## start
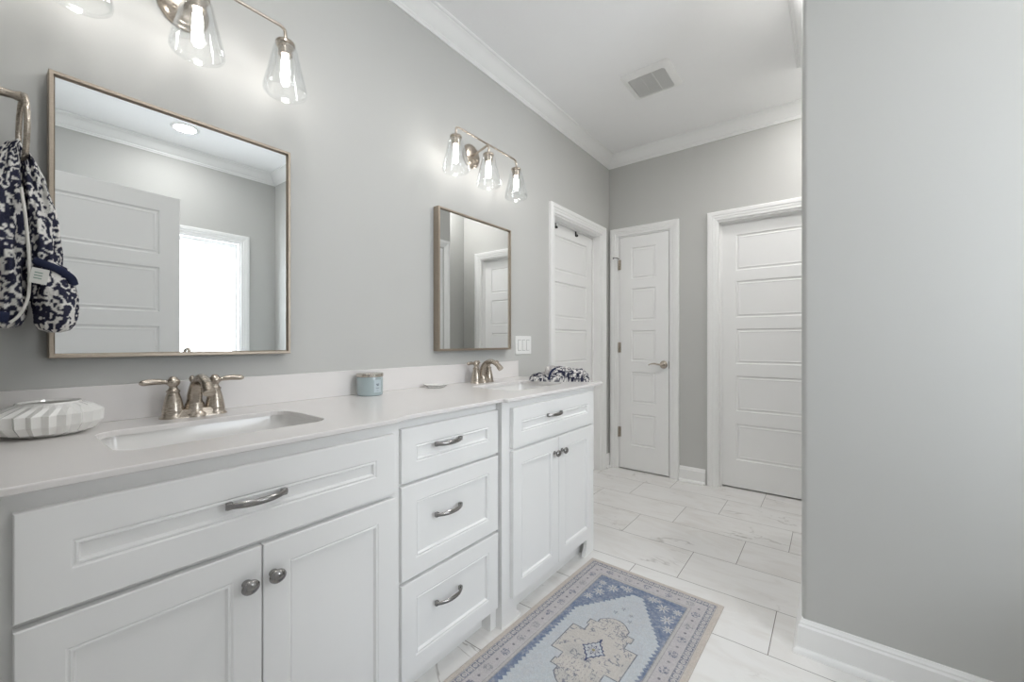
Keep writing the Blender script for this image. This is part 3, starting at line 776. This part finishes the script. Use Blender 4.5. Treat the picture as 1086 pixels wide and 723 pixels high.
    sk = obj('binding', bm, plain('beige_binding', (168, 158, 146), .9, noise_amt=.1, nscale=80), root)
    root.location = (.613, 1.950, .0); root.rotation_euler = (0, 0, -.0300)
rug()

# ---- towel ring and hanging towel
ring = empty('towel_ring', (.13, 0, 1.600), 0, label='brushed nickel towel ring on the wall left of the near mirror', cat='towel ring')
bm = B(); lathe(bm, [(0, .001), (.026, .001), (.027, .004), (.022, .009), (.014, .014), (.010, .03), (.0085, .052), (.010, .056), (.012, .062), (.0118, .070), (.009, .074), (0, .075)], 28, Matrix.Translation((0, 0, .078)) @ Matrix.Rotation(-PI/2, 4, 'X'))
obj('mount', bm, 'nickel', ring, smooth=40)
rp = [(.080*math.sin(2*PI*i/48), .066+.003*math.sin(2*PI*i/48), .080*math.cos(2*PI*i/48)) for i in range(48)]
obj('ring', tube(B(), rp, .0052, 12, closed=True), 'nickel', ring, smooth=60)

tw = empty('hand_towel', (.13, .07, 1.14), 0, label='navy and white patterned towel hanging from the towel ring', cat='towel')
def lobe(cx, cy, hx, hy, z, seed, folds=5, amp=.10):
    """stack of section rings: all args arrays over height"""
    n = 120; m_ = len(z); th = np.linspace(0, 2*PI, n, endpoint=False)[None, :]
    Z = np.array(z)[:, None]; cxx, cyy, hxx, hyy = (np.array(q)[:, None] for q in (cx, cy, hx, hy))
    s = np.sign(np.cos(th))*np.abs(np.cos(th))**.75; c = np.sign(np.sin(th))*np.abs(np.sin(th))**.85
    f = 1+amp*np.sin(th*folds+seed+3*Z*8)+.5*amp*np.sin(th*(folds*2+1)+seed*2-Z*22)+.06*(vnoise(th*7+seed*10, Z*45+0*th)-.5)
    bumps = .0016*(vnoise(th*hxx*420+seed, Z*420+0*th)-.5)
    X = cxx+(hxx*f+bumps)*s; Y = cyy+(hyy*f+bumps)*c
    P = np.stack([X-.13, Y-.07, Z-1.14+0*th], -1)
    u = th*.045+seed; v = Z+0*th
    return P, damask(u, v)
def prof(zs, keys, col_):
    k = sorted(keys); return np.interp(zs, [q[0] for q in k], [q[col_] for q in k])
def mk_lobe(name, keys, seed, m_=150, folds=5, amp=.10, parent=tw):
    zs = np.linspace(keys[0][0], keys[-1][0], m_)
    # round the ends
    P, C = lobe(prof(zs, keys, 1), prof(zs, keys, 2), prof(zs, keys, 3), prof(zs, keys, 4), zs, seed, folds, amp)
    return P, C, zs
# (z, cx, cy, half x, half y)
front_up = [(1.215, .150, .092, .070, .020), (1.26, .150, .094, .078, .026), (1.34, .148, .094, .075, .028), (1.42, .143, .090, .066, .025), (1.49, .138, .082, .054, .018), (1.535, .132, .074, .042, .009), (1.560, .130, .069, .030, .003)]
front_lo = [(1.142, .165, .112, .040, .010), (1.147, .165, .112, .070, .024), (1.160, .165, .113, .080, .031), (1.19, .165, .114, .086, .034), (1.225, .163, .113, .086, .034), (1.26, .160, .110, .084, .032), (1.288, .158, .104, .080, .026), (1.300, .156, .098, .07, .012)]
back = [(1.150, .150, .040, .040, .010), (1.156, .150, .040, .074, .024), (1.18, .150, .040, .080, .030), (1.26, .150, .038, .082, .032), (1.36, .145, .038, .076, .031), (1.45, .140, .040, .066, .028), (1.53, .132, .046, .048, .020), (1.560, .130, .052, .036, .012), (1.574, .130, .058, .024, .004)]
for nm, ks, sd, fo, am in (('front_fold', front_up, 1.3, 5, .10), ('lower_fold', front_lo, 4.1, 4, .06), ('back_fold', back, 7.7, 5, .09)):
    P, C, zs = mk_lobe(nm, ks, sd, 150, fo, am); grid_mesh(nm, P, C, 'terry', tw, wrap=True, caps=True)
# navy hem across the lower fold and the pale lining edge
bp_ = spline([(.232, .078, 1.296), (.243, .092, 1.288), (.246, .108, 1.281), (.242, .122, 1.272), (.233, .133, 1.262), (.222, .138, 1.250)], 8)
bm = B(); tube(bm, [(p.x-.13, p.y-.07, p.z-1.14) for p in bp_], [(.0082, .0032)]*len(bp_), 10, flat=(0, 0, 1)); obj('hem', bm, 'navy', tw, smooth=60, label='navy hem band')
bp_ = spline([(.225, .004, 1.182), (.231, .018, 1.176), (.233, .032, 1.172), (.233, .042, 1.170)], 6)
bm = B(); tube(bm, [(p.x-.13, p.y-.07, p.z-1.14) for p in bp_], [(.0110, .0035)]*len(bp_), 10, flat=(0, 0, 1)); obj('hem', bm, 'navy', tw, smooth=60, label='navy hem band')
bp_ = spline([(.222, .060, 1.45), (.231, .066, 1.38), (.236, .070, 1.30), (.239, .070, 1.23), (.240, .064, 1.195), (.238, .054, 1.172), (.236, .044, 1.160)], 8)
bm = B(); tube(bm, [(p.x-.13, p.y-.07, p.z-1.14) for p in bp_], [(.0028, .0028)]*len(bp_), 8); obj('selvedge', bm, plain('white_selvedge', (214, 212, 206), .95), tw, smooth=60, label='white edge')
T = Matrix.Translation((.2535-.13, .083-.07, 1.263-1.14)) @ Matrix.Rotation(-.16, 4, 'X') @ Matrix.Rotation(.12, 4, 'Z')
bm = boxes([(-.0006, .0006, -.012, .014, -.019, .014)]); bmesh.ops.transform(bm, matrix=T, verts=bm.verts[:]); tg = obj('care_tag', bm, 'tag', tw, label='small white sewn tag')
bm = boxes([(.0006, .0009, -.007, .005, .003-.006*i, .0055-.006*i) for i in range(3)]); bmesh.ops.transform(bm, matrix=T, verts=bm.verts[:]); obj('tag_print', bm, 'tagink', tg)

# ---- folded towel on the far end of the counter
ft = empty('folded_towel', (.362, 2.030, CZ), .56, label='navy and white patterned towel folded on the far end of the countertop', cat='towel')
def bundle(x0, x1, y0, y1, z0, h, seed, rough=.012, n=110, m_=110, tilt=0):
    a = np.linspace(-1, 1, n)[None, :]*np.ones((m_, 1)); b = np.linspace(-1, 1, m_)[:, None]*np.ones((1, n))
    e = np.clip((1-np.abs(a)**5)*(1-np.abs(b)**5), 0, 1)**.38
    X = (x0+x1)/2+a*(x1-x0)/2*(1+.05*np.sin(b*5+seed)); Y = (y0+y1)/2+b*(y1-y0)/2*(1+.06*np.sin(a*4+seed*2))
    Z = z0+e*(h+rough*(fbm(a*2.2+seed*3, b*2.2+seed)-.4)*2+.0025*(vnoise(a*45, b*45)-.5)+tilt*a)
    lo = z0+.0008+.0*e
    P = np.stack([X, Y, np.maximum(Z, lo)], -1); C = damask(X+seed, Y+.4*Z*4, 52)
    return P, C
for nm, args, kw in (('lower_fold', (-.160, .168, -.080, .078, .0, .040, 1.1), {}), ('upper_fold', (-.062, .160, -.076, .070, .026, .042, 3.7), {'tilt': -.006}), ('corner_fold', (-.075, -.005, -.060, .030, .040, .036, 6.2), {})):
    P, C = bundle(*args, **kw)
    if nm == 'corner_fold': C = C*.35+np.array(lin((214, 208, 204)))*.65
    grid_mesh(nm, P, C, 'terry', ft)
bp_ = spline([(-.052, -.084, .010), (-.050, -.082, .035), (-.038, -.072, .058), (-.020, -.052, .070), (.000, -.02, .072)], 8)
bm = B(); tube(bm, bp_, [(.006, .003)]*len(bp_), 8); obj('hem', bm, 'navy', ft, smooth=60, label='navy hem band')

# ================================================================== bath under the window (throws the shadow on the partition)
tb = empty('bathtub', (2.47, 1.02, 0), 0, label='white freestanding bathtub beside the window wall', cat='bathtub')
def ov(a, b, z, n=48): return [(a*math.copysign(abs(math.cos(2*PI*i/n))**.75, math.cos(2*PI*i/n)), b*math.copysign(abs(math.sin(2*PI*i/n))**.75, math.sin(2*PI*i/n)), z) for i in range(n)]
bm = B(); loft(bm, [ov(.28, .62, 0), ov(.30, .65, .02), ov(.33, .70, .30), ov(.365, .755, .53), ov(.375, .765, .555), ov(.372, .762, .567), ov(.350, .740, .567), ov(.335, .72, .54), ov(.29, .64, .25), ov(.24, .55, .14), ov(.15, .40, .12)], True, True)
obj('shell', bm, 'tub', tb, smooth=50)
tf = empty('tub_filler', (2.05, .93, 0), PI, label='brushed nickel floor-mounted tub filler beside the bathtub', cat='faucet')
bm = B(); lathe(bm, [(0, 0), (.04, 0), (.04, .006), (.013, .01), (.013, .80)], 20); obj('column', bm, 'nickel', tf, smooth=40)
bm = B(); tube(bm, spline([(0, 0, .79), (0, 0, .95), (-.02, 0, 1.04), (-.08, 0, 1.075), (-.15, 0, 1.04), (-.17, 0, .97)], 6), .011, 14); obj('spout', bm, 'nickel', tf, smooth=50)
## end
* WORK TO BE COMPLETED *
Set down again, exactly, the lines of the material above from its first line to the one with "closed=True), 'nickel', ring, smooth=60)", inclusive. Leave the pictures out.

* RESPONSE *
Keep writing the Blender script for this image. This is part 3, starting at line 776. This part finishes the script. Use Blender 4.5. Treat the picture as 1086 pixels wide and 723 pixels high.
    sk = obj('binding', bm, plain('beige_binding', (168, 158, 146), .9, noise_amt=.1, nscale=80), root)
    root.location = (.613, 1.950, .0); root.rotation_euler = (0, 0, -.0300)
rug()

# ---- towel ring and hanging towel
ring = empty('towel_ring', (.13, 0, 1.600), 0, label='brushed nickel towel ring on the wall left of the near mirror', cat='towel ring')
bm = B(); lathe(bm, [(0, .001), (.026, .001), (.027, .004), (.022, .009), (.014, .014), (.010, .03), (.0085, .052), (.010, .056), (.012, .062), (.0118, .070), (.009, .074), (0, .075)], 28, Matrix.Translation((0, 0, .078)) @ Matrix.Rotation(-PI/2, 4, 'X'))
obj('mount', bm, 'nickel', ring, smooth=40)
rp = [(.080*math.sin(2*PI*i/48), .066+.003*math.sin(2*PI*i/48), .080*math.cos(2*PI*i/48)) for i in range(48)]
obj('ring', tube(B(), rp, .0052, 12, closed=True), 'nickel', ring, smooth=60)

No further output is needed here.